# TASK REQUIREMENTS
Verbatim output of all the material below is required.

# SUPPLIED DATA
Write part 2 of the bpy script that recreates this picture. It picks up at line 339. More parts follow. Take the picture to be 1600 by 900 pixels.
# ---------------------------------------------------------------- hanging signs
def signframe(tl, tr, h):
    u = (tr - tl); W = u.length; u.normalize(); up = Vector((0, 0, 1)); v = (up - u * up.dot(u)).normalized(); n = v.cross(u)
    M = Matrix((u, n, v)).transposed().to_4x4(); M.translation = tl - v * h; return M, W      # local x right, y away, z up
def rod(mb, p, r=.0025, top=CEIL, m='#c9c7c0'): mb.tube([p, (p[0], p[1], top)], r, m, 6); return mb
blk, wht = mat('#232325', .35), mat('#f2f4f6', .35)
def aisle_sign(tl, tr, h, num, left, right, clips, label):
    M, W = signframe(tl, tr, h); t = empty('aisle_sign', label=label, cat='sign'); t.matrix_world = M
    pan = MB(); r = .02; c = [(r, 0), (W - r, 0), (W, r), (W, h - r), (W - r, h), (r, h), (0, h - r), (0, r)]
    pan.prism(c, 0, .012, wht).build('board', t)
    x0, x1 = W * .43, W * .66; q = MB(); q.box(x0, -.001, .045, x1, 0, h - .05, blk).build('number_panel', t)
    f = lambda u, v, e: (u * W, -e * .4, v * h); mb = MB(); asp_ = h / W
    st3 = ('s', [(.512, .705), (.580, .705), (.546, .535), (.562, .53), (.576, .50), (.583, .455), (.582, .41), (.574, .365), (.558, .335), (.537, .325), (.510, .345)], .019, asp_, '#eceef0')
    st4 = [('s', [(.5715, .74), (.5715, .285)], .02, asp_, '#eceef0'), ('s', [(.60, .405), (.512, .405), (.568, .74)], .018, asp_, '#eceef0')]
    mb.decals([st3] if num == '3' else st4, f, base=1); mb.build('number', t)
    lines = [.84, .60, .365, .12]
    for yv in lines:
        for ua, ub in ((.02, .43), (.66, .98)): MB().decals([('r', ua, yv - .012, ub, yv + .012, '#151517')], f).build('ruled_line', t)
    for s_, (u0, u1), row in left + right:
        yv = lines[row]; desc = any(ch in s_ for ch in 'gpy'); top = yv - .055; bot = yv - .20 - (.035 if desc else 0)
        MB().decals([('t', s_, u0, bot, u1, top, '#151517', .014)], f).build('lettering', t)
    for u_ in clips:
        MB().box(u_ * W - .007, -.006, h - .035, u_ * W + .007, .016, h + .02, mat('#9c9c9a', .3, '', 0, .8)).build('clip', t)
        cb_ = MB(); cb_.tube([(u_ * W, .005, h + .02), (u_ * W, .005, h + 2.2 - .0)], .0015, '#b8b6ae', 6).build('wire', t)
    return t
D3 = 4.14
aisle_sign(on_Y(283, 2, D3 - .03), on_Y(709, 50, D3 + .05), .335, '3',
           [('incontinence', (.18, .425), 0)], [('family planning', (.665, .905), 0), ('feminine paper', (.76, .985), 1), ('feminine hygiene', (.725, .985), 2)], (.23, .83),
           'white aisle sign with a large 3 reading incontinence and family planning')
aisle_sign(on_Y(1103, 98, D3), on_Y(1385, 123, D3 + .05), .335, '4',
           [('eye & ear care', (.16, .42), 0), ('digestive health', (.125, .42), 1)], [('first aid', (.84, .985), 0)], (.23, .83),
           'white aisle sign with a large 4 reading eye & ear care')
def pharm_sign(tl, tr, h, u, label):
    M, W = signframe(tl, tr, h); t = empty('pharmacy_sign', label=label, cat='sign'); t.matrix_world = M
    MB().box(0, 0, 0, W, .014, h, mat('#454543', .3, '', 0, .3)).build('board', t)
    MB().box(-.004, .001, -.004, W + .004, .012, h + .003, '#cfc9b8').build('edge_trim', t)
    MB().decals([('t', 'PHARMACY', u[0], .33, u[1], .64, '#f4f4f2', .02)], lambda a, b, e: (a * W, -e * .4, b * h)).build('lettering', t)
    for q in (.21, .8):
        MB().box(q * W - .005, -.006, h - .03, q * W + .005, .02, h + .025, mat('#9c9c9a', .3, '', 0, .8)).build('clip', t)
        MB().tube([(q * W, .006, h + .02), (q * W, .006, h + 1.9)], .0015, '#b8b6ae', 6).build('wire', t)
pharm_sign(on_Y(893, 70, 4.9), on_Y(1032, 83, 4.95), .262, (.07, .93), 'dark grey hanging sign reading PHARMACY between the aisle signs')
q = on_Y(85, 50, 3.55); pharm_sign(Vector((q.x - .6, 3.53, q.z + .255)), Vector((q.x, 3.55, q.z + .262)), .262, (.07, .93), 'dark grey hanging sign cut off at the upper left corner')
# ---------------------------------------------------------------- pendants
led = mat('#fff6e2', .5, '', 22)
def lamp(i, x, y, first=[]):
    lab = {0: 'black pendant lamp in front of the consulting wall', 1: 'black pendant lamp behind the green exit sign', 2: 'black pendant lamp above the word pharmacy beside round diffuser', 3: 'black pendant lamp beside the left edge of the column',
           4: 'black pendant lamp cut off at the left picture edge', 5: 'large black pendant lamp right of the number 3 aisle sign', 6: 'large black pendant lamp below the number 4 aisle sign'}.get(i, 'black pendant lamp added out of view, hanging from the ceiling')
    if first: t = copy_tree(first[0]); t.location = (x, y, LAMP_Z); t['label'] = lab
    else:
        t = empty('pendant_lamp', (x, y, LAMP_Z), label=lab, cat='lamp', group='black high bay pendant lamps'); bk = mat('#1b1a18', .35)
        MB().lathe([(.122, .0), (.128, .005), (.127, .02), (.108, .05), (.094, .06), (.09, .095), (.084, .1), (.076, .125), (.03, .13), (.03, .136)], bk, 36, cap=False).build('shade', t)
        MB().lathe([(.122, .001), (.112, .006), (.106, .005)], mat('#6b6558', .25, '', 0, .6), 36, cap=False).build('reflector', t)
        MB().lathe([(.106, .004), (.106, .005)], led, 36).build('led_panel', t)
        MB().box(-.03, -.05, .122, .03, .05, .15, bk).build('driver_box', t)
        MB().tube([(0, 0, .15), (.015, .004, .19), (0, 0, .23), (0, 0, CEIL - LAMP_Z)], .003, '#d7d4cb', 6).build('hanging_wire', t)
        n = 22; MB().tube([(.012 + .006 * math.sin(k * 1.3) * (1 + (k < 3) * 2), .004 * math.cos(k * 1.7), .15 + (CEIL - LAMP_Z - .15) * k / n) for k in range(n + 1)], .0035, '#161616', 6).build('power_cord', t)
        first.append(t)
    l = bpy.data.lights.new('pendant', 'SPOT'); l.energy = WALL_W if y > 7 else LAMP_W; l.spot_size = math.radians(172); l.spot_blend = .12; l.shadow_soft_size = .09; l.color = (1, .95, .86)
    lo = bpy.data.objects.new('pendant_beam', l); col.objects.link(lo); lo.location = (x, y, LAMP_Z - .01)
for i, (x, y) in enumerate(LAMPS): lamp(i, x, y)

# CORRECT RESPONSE
Write part 2 of the bpy script that recreates this picture. It picks up at line 339. More parts follow. Take the picture to be 1600 by 900 pixels.
# ---------------------------------------------------------------- hanging signs
def signframe(tl, tr, h):
    u = (tr - tl); W = u.length; u.normalize(); up = Vector((0, 0, 1)); v = (up - u * up.dot(u)).normalized(); n = v.cross(u)
    M = Matrix((u, n, v)).transposed().to_4x4(); M.translation = tl - v * h; return M, W      # local x right, y away, z up
def rod(mb, p, r=.0025, top=CEIL, m='#c9c7c0'): mb.tube([p, (p[0], p[1], top)], r, m, 6); return mb
blk, wht = mat('#232325', .35), mat('#f2f4f6', .35)
def aisle_sign(tl, tr, h, num, left, right, clips, label):
    M, W = signframe(tl, tr, h); t = empty('aisle_sign', label=label, cat='sign'); t.matrix_world = M
    pan = MB(); r = .02; c = [(r, 0), (W - r, 0), (W, r), (W, h - r), (W - r, h), (r, h), (0, h - r), (0, r)]
    pan.prism(c, 0, .012, wht).build('board', t)
    x0, x1 = W * .43, W * .66; q = MB(); q.box(x0, -.001, .045, x1, 0, h - .05, blk).build('number_panel', t)
    f = lambda u, v, e: (u * W, -e * .4, v * h); mb = MB(); asp_ = h / W
    st3 = ('s', [(.512, .705), (.580, .705), (.546, .535), (.562, .53), (.576, .50), (.583, .455), (.582, .41), (.574, .365), (.558, .335), (.537, .325), (.510, .345)], .019, asp_, '#eceef0')
    st4 = [('s', [(.5715, .74), (.5715, .285)], .02, asp_, '#eceef0'), ('s', [(.60, .405), (.512, .405), (.568, .74)], .018, asp_, '#eceef0')]
    mb.decals([st3] if num == '3' else st4, f, base=1); mb.build('number', t)
    lines = [.84, .60, .365, .12]
    for yv in lines:
        for ua, ub in ((.02, .43), (.66, .98)): MB().decals([('r', ua, yv - .012, ub, yv + .012, '#151517')], f).build('ruled_line', t)
    for s_, (u0, u1), row in left + right:
        yv = lines[row]; desc = any(ch in s_ for ch in 'gpy'); top = yv - .055; bot = yv - .20 - (.035 if desc else 0)
        MB().decals([('t', s_, u0, bot, u1, top, '#151517', .014)], f).build('lettering', t)
    for u_ in clips:
        MB().box(u_ * W - .007, -.006, h - .035, u_ * W + .007, .016, h + .02, mat('#9c9c9a', .3, '', 0, .8)).build('clip', t)
        cb_ = MB(); cb_.tube([(u_ * W, .005, h + .02), (u_ * W, .005, h + 2.2 - .0)], .0015, '#b8b6ae', 6).build('wire', t)
    return t
D3 = 4.14
aisle_sign(on_Y(283, 2, D3 - .03), on_Y(709, 50, D3 + .05), .335, '3',
           [('incontinence', (.18, .425), 0)], [('family planning', (.665, .905), 0), ('feminine paper', (.76, .985), 1), ('feminine hygiene', (.725, .985), 2)], (.23, .83),
           'white aisle sign with a large 3 reading incontinence and family planning')
aisle_sign(on_Y(1103, 98, D3), on_Y(1385, 123, D3 + .05), .335, '4',
           [('eye & ear care', (.16, .42), 0), ('digestive health', (.125, .42), 1)], [('first aid', (.84, .985), 0)], (.23, .83),
           'white aisle sign with a large 4 reading eye & ear care')
def pharm_sign(tl, tr, h, u, label):
    M, W = signframe(tl, tr, h); t = empty('pharmacy_sign', label=label, cat='sign'); t.matrix_world = M
    MB().box(0, 0, 0, W, .014, h, mat('#454543', .3, '', 0, .3)).build('board', t)
    MB().box(-.004, .001, -.004, W + .004, .012, h + .003, '#cfc9b8').build('edge_trim', t)
    MB().decals([('t', 'PHARMACY', u[0], .33, u[1], .64, '#f4f4f2', .02)], lambda a, b, e: (a * W, -e * .4, b * h)).build('lettering', t)
    for q in (.21, .8):
        MB().box(q * W - .005, -.006, h - .03, q * W + .005, .02, h + .025, mat('#9c9c9a', .3, '', 0, .8)).build('clip', t)
        MB().tube([(q * W, .006, h + .02), (q * W, .006, h + 1.9)], .0015, '#b8b6ae', 6).build('wire', t)
pharm_sign(on_Y(893, 70, 4.9), on_Y(1032, 83, 4.95), .262, (.07, .93), 'dark grey hanging sign reading PHARMACY between the aisle signs')
q = on_Y(85, 50, 3.55); pharm_sign(Vector((q.x - .6, 3.53, q.z + .255)), Vector((q.x, 3.55, q.z + .262)), .262, (.07, .93), 'dark grey hanging sign cut off at the upper left corner')
# ---------------------------------------------------------------- pendants
led = mat('#fff6e2', .5, '', 22)
def lamp(i, x, y, first=[]):
    lab = {0: 'black pendant lamp in front of the consulting wall', 1: 'black pendant lamp behind the green exit sign', 2: 'black pendant lamp above the word pharmacy beside round diffuser', 3: 'black pendant lamp beside the left edge of the column',
           4: 'black pendant lamp cut off at the left picture edge', 5: 'large black pendant lamp right of the number 3 aisle sign', 6: 'large black pendant lamp below the number 4 aisle sign'}.get(i, 'black pendant lamp added out of view, hanging from the ceiling')
    if first: t = copy_tree(first[0]); t.location = (x, y, LAMP_Z); t['label'] = lab
    else:
        t = empty('pendant_lamp', (x, y, LAMP_Z), label=lab, cat='lamp', group='black high bay pendant lamps'); bk = mat('#1b1a18', .35)
        MB().lathe([(.122, .0), (.128, .005), (.127, .02), (.108, .05), (.094, .06), (.09, .095), (.084, .1), (.076, .125), (.03, .13), (.03, .136)], bk, 36, cap=False).build('shade', t)
        MB().lathe([(.122, .001), (.112, .006), (.106, .005)], mat('#6b6558', .25, '', 0, .6), 36, cap=False).build('reflector', t)
        MB().lathe([(.106, .004), (.106, .005)], led, 36).build('led_panel', t)
        MB().box(-.03, -.05, .122, .03, .05, .15, bk).build('driver_box', t)
        MB().tube([(0, 0, .15), (.015, .004, .19), (0, 0, .23), (0, 0, CEIL - LAMP_Z)], .003, '#d7d4cb', 6).build('hanging_wire', t)
        n = 22; MB().tube([(.012 + .006 * math.sin(k * 1.3) * (1 + (k < 3) * 2), .004 * math.cos(k * 1.7), .15 + (CEIL - LAMP_Z - .15) * k / n) for k in range(n + 1)], .0035, '#161616', 6).build('power_cord', t)
        first.append(t)
    l = bpy.data.lights.new('pendant', 'SPOT'); l.energy = WALL_W if y > 7 else LAMP_W; l.spot_size = math.radians(172); l.spot_blend = .12; l.shadow_soft_size = .09; l.color = (1, .95, .86)
    lo = bpy.data.objects.new('pendant_beam', l); col.objects.link(lo); lo.location = (x, y, LAMP_Z - .01)
for i, (x, y) in enumerate(LAMPS): lamp(i, x, y)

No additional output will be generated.